【オークランド(ニュージーランド)11日=益子浩一】日本代表がピンチに陥った。善戦した強豪フランス戦から一夜明けた11日、FWの軸で日本国籍のNO8ホラニ龍コリニアシ(29=パナソニック)が、右膝靱帯(じんたい)断裂の疑いでW杯登録から外れた。日本協会は急きょ、タウファ統悦(30=近鉄)を追加登録し、近日中に現地入りさせる。同じくFWの軸のジャスティン・アイブス(27)に続く主力2人目の離脱。世界ランク1位ニュージーランド戦(16日、ハミルトン)を前に、弱点のFWに不安要素が増した。

 フランス戦の前半途中で負傷交代したホラニの症状は、想像以上に深刻だった。激闘から一夜明けたこの日、現地は冷たい雨が降り注いだ。早朝に宿舎ホテルで取材に応じた日本協会の太田治GM(46)は、苦渋の表情でFWの軸の離脱を伝えた。「おそらく靱帯が切れている。手術になるかも知れない」。9日にアイブスが左膝負傷で登録を外れたのに続く、先発メンバー2人目の離脱。日本が窮地に立たされた。

 ホラニは欠かせない存在だった。15歳でトンガから来日し、埼玉工大深谷高(現正智深谷)から埼玉工大に進学。15年も日本に滞在し、07年には日本国籍を取得した。身も心も「日本人」として、08年に初の代表入りを果たした。188センチ、111キロの体格を生かした突破力で、日本の弱点であるFWの穴を埋める役割を果たしていた。後半途中まで一時は4点差まで迫ったフランス戦も、スクラムなどFW戦で完敗。主力FWの離脱は、目標のW杯2勝へ、絶対に落とせない21日トンガ戦、27日カナダ戦へ暗雲が漂う。

 カーワンジャパンは急きょ、同じく日本国籍のタウファ統悦を追加登録した。
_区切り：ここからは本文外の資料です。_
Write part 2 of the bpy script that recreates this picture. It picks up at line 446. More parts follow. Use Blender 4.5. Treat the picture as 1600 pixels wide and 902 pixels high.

タウファ統悦は「責任を感じています。必死に日本のために戦ってきたい。そしてプレーを通じて東日本大震災で被災された皆さんの少しでも力になりたい」と協会を通じてコメント。現在は日本にいるため、現地入りは早くても明日13日。16日の優勝候補ニュージーランド戦には、間に合わない可能性が高い。